A new opera by Mark Simpson set in the toilets of a gay nightclub
Business before Pleasure: this is the third year of new chamber opera co-commissions by Aldeburgh Music, Opera North and The Royal Opera, and it's a feather in all three company caps. At a stroke one lucky composer is guaranteed a top director — this year Tim Albery — and a proper tour rather than a one-nighter, with exposure in not one but three of England's musical epicentres: Leeds, London and, as last night, tiny Snape, home of the Aldeburgh Festival.
Of course, these exciting opportunities aren't worth a dime if the piece itself doesn't cut it.

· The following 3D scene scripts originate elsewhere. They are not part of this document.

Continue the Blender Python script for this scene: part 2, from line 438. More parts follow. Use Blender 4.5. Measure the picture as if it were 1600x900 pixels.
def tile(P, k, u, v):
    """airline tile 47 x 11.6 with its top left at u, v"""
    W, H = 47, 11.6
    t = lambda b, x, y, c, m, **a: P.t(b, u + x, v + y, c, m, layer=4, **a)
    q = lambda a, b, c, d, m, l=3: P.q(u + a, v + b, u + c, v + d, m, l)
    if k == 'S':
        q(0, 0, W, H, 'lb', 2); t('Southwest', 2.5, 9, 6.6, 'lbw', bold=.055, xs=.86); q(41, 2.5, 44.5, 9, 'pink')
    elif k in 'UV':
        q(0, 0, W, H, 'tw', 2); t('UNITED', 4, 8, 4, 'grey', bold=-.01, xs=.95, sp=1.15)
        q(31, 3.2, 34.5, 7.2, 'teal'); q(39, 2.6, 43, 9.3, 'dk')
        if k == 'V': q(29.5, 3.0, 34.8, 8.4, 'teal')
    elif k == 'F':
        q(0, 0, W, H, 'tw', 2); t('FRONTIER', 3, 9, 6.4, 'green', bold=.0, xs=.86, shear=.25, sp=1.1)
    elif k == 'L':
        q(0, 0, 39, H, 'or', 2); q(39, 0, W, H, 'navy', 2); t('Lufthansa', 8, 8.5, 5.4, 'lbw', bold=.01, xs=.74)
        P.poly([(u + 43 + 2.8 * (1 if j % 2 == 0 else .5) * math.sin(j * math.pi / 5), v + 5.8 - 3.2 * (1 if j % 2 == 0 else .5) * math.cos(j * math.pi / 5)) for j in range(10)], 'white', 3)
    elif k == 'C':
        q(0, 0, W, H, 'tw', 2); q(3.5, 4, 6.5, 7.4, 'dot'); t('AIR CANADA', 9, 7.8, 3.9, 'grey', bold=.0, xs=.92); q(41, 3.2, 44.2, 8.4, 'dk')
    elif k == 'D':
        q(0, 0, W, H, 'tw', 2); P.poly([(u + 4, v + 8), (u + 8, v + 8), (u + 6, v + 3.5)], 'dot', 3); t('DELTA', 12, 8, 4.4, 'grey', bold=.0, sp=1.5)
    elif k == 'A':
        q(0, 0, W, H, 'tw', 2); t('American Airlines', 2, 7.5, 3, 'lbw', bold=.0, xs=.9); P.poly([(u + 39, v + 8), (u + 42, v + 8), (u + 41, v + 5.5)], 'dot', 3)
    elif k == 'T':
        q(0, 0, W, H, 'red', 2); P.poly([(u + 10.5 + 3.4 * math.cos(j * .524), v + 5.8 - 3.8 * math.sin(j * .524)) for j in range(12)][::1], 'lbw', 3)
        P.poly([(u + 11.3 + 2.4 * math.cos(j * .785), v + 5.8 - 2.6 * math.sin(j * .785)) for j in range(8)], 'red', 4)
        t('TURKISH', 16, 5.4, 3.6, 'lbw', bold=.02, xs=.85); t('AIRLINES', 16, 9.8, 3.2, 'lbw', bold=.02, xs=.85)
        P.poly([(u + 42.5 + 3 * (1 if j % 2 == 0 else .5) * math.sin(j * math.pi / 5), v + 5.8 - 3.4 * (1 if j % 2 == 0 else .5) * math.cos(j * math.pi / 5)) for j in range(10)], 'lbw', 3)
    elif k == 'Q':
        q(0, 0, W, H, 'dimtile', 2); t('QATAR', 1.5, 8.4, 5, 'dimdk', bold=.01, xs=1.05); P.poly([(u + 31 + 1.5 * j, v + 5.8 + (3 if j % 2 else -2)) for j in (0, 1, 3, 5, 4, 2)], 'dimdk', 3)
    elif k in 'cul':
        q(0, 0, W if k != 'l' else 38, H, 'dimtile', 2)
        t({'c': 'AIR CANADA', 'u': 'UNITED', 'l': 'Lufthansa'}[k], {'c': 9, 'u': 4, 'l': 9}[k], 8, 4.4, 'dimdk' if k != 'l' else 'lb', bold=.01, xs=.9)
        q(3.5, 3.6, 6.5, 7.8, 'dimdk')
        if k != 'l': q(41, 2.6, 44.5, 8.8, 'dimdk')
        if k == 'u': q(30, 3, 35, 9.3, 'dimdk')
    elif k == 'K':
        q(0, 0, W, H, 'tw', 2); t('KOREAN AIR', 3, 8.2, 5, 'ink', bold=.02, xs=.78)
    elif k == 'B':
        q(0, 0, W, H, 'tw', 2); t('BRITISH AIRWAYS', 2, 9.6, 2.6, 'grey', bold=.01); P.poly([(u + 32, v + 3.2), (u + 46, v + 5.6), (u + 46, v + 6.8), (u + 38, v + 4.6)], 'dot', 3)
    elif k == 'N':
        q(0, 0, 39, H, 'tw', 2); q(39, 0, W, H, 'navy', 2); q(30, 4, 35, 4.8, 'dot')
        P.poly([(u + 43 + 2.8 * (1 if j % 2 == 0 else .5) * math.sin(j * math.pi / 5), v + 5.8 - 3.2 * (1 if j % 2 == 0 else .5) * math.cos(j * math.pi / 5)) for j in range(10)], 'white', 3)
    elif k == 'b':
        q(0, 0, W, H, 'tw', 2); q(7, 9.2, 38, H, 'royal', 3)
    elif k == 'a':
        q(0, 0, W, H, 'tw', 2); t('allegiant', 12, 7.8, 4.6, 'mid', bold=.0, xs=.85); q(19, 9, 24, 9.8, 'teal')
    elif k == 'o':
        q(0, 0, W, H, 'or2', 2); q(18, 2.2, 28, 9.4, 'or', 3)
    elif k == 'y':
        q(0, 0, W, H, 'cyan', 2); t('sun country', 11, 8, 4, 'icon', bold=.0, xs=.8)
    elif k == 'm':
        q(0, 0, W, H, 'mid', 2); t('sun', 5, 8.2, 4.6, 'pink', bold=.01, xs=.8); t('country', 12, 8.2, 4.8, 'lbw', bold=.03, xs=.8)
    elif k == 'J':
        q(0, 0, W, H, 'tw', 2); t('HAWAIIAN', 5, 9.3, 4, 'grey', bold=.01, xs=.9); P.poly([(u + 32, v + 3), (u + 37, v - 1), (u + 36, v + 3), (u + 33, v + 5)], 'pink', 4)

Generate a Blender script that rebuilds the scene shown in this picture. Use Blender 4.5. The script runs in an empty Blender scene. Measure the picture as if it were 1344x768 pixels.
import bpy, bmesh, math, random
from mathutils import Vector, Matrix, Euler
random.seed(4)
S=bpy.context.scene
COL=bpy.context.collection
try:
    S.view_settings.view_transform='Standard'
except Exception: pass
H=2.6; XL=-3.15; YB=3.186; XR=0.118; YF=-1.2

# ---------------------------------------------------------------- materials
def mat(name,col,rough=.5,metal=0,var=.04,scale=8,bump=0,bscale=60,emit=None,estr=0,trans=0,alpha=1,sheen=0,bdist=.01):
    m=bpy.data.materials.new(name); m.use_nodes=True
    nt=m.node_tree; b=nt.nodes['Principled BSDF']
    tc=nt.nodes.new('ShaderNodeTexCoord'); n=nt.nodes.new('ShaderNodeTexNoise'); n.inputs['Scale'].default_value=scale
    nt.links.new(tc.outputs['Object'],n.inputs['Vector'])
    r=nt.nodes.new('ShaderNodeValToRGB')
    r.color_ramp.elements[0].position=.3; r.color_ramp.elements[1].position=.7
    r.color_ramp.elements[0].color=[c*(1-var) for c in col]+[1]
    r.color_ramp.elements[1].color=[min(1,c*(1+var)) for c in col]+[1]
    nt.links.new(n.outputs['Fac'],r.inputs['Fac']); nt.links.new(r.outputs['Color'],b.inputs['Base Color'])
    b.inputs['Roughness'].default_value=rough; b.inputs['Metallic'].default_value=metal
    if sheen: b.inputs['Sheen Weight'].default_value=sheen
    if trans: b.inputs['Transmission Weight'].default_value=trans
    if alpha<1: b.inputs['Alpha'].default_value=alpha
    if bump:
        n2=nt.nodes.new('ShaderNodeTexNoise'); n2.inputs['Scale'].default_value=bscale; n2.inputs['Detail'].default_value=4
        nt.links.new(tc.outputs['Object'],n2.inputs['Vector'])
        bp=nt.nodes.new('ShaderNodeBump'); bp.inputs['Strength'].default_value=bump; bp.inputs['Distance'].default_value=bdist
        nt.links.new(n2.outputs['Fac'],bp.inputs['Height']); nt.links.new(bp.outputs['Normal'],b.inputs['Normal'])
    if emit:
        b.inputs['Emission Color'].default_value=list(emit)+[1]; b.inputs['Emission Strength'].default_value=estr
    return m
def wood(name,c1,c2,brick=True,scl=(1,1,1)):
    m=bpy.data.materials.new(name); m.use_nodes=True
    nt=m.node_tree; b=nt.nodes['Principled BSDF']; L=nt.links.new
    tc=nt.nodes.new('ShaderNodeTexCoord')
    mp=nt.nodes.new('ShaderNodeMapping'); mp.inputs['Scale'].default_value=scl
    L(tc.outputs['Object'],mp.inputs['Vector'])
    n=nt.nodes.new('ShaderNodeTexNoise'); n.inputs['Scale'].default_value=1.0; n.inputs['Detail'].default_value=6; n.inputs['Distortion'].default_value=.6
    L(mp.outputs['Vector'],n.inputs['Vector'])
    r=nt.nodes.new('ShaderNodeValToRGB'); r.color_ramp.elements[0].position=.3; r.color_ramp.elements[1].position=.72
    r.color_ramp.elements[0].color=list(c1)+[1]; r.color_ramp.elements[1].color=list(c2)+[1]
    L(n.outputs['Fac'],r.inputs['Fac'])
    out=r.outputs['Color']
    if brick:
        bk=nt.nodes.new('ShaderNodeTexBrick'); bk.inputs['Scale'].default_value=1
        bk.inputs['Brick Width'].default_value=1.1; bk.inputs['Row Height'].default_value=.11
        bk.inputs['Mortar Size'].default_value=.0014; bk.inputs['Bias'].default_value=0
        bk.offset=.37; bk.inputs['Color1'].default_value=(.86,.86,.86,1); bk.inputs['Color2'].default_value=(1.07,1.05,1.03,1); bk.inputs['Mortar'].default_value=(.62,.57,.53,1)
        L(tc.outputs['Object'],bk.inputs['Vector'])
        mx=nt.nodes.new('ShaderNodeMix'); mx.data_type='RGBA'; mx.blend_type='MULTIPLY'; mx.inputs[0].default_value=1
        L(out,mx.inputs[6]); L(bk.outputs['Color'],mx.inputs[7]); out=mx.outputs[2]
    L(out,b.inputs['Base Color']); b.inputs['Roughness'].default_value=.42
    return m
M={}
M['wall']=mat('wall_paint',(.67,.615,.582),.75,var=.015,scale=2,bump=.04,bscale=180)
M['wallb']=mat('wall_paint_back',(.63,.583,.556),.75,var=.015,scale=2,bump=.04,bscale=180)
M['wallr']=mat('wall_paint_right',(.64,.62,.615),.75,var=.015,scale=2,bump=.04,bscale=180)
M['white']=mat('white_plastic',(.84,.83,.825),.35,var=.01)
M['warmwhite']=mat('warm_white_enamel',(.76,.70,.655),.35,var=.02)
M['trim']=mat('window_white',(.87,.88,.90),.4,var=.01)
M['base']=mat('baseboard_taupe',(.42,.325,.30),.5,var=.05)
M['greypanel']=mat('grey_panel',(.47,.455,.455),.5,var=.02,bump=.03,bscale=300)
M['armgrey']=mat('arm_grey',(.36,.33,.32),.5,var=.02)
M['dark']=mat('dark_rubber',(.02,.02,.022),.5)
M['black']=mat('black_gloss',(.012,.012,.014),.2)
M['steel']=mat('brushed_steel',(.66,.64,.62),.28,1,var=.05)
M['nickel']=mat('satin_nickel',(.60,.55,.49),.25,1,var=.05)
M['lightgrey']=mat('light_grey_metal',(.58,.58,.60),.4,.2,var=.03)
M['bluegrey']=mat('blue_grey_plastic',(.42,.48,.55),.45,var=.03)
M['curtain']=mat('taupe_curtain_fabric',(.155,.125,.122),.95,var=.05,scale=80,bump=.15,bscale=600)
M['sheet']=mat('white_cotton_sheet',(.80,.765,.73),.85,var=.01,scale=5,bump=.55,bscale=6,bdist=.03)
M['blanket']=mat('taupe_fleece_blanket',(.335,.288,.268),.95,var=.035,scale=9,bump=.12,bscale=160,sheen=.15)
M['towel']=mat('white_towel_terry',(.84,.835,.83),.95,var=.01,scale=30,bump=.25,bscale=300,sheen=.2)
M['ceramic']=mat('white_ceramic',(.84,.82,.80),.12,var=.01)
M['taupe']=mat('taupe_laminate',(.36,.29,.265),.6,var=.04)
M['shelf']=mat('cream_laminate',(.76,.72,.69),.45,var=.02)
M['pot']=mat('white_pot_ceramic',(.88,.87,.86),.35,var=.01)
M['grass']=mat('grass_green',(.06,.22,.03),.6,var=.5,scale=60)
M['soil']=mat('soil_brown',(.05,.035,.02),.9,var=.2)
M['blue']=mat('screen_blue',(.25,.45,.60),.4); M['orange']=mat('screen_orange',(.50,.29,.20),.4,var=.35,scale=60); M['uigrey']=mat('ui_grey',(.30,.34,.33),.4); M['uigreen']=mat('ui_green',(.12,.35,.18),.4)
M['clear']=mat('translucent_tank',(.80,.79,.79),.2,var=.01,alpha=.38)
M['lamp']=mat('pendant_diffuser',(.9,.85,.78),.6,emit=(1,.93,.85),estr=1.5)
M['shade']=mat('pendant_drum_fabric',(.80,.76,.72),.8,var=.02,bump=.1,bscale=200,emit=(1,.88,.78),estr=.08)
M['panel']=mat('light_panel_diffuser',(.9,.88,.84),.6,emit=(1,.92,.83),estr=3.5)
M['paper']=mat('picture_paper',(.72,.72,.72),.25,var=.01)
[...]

Pleasure is interesting, for sure, and its composer, Mark Simpson (famously the BBC's Young Musician and Young Composer of the same year, 2006) knows his way round a ten-piece orchestra; but like too many new operas it lacks dramatic know-how. In comparison with an earlier offering this year, Stuart McRae's taut, theatrically rich tale The Devil Inside with its almost identical cast shape (and one shared singer in Steven Page), it is thin gruel.
Val (Lesley Garrett) minds the toilets in 'Pleasure', a gay nightclub that seams with anything but the delights of its name. The mysterious Nathan (Timothy Nelson) creeps in and leaves little home-crafted presents for Val — but why? When he makes himself known to her, we find out.
The librettist of Pleasure has not written for the stage before, and it shows. Melanie Challenger is a poet, which is all very well; but writing words for opera is a craft before it's an art. Too few modern composers remember that fact even though their forebear Benjamin Britten never lost sight of it (at least not after The Rape of Lucretia).
Booze-fuelled pomp
It is down to Challenger rather than Simpson that despite its brevity at 75 angsty minutes, their opera sags in the middle. When the doe-eyed Matthew (Nick Pritchard) chats Nathan up with "Your body singing its perfect note in the world gives us reason to experience simple delight", we long for him to cut to the payoff: "Is this your first time?".
The slender plot is saved by its score: a restless, intertwining affair of clarinets, a little brass, solo strings and percussion, all bound together by a brilliantly programmed synthesiser as though a swarm of insects were buzzing round the lavatories (although this would be at odds with Val's attentiveness, not to mention Leslie Travers' super-stylised neon-and-chrome set).
There are times when Simpson's music strains to wax melodic but doesn't dare, which is a shame. Page's screaming queen Anna Fewmore cries out for a splash more razzmatazz. Nevertheless, the orchestration is masterly and it's superbly rendered by Psappha under Nicholas Kok.
Pritchard and Nelson breathe maximum life into their colourless characters and both are excellent, as is Page in his defacating, balloon-popping but dramatically unfocused booze-fuelled pomp.
Yet it is Garrett who astonishes. Dowdy, dishevelled and downtrodden, she convinces throughout and wrings the heart with her final soliloquy. The Britten Studio boasts a crystalline acoustic that forgives nothing, but for five tear-stained minutes there was nothing to forgive. Her touching "slapper of the crapper" lifts Pleasure out of its cubicle and into something like a state of grace.
Pleasure runs at the Lyric Theatre, Hammersmith on 12, 13 and 14 May.